Esiste una contraddizione ancora più sostanziale tra l’European Green Deal e quanto necessario per evitare il collasso ambientale e sociale: abbandonare il paradigma della crescita economica. Ursula von der Leyen ha infatti cercato di convincere il Parlamento europeo a sostenere il programma assicurando che si tratta di una nuova “strategia di crescita inclusiva dell’Europa” e che “permetterà di ridurre le emissioni, creando impiego e migliorando la nostra qualità di vita, senza dimenticare nessuno”. Ha concluso tentando di includere le imprese nel suo discorso, promettendo loro delle “nuove prospettive economiche”. Eppure le evidenze empiriche contro il mito del disaccoppiamento tra attività economica e impatto ambientale sono ormai inconfutabili ed è tempo di ridiscutere l’idea di un sistema economico in costante crescita in un mondo di risorse finite. La vera sfida è quindi quella della riduzione dei consumi aggregati accompagnata da una ridistribuzione dei consumi tra classi sociali. La lotta alla povertà deve passare per una riduzione delle diseguaglianze e non per un’ulteriore crescita del Pil. A tale scopo è indispensabile riorganizzare il modo in cui produciamo e consumiamo, così da permettere a tutti di vivere dignitosamente utilizzando poche risorse, producendo pochi rifiuti e garantendo la dignità del lavoro.
Ma esistono proposte alternative a quelle dell’European Green Deal? Qualcosa si sta muovendo: un passo nella giusta direzione è rappresentato dalla campagna Green New Deal for Europe del movimento paneuropeo DiEM25. La sua idea di fondo è fronteggiare la crescente disuguaglianza economica e la crisi ecologica con una lista di 80 proposte che vanno dal finanziamento pubblico della transizione energetica fino alla sussidiarietà decisionale a favore delle comunità locali, da un programma di lavoro di cittadinanza per la messa in sicurezza del territorio fino al sostegno dei movimenti per la giustizia climatica. Inoltre, uno dei pilastri di questa campagna è proprio la fine al dogma della crescita infinita.

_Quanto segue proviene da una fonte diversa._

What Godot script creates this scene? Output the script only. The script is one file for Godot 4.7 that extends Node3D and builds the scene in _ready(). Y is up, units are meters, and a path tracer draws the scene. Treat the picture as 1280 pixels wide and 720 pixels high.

Il decennio appena iniziato rappresenta l’ultima chiamata per un’inversione di rotta ormai sempre più urgente e che non possiamo più permetterci il lusso di rimandare. Ci rimangono pochi anni per azzerare le emissioni inquinanti e soprattutto ridiscutere l’identità stessa della società occidentale basata su un modello di consumo irresponsabile. L’European Green Deal deve trovare la forza di avere progetti e una visione molto più ambiziosi di quelli proposti a gennaio al Parlamento europeo. Al momento rischia di essere un progetto nato sotto il motto “troppo poco e troppo tardi”.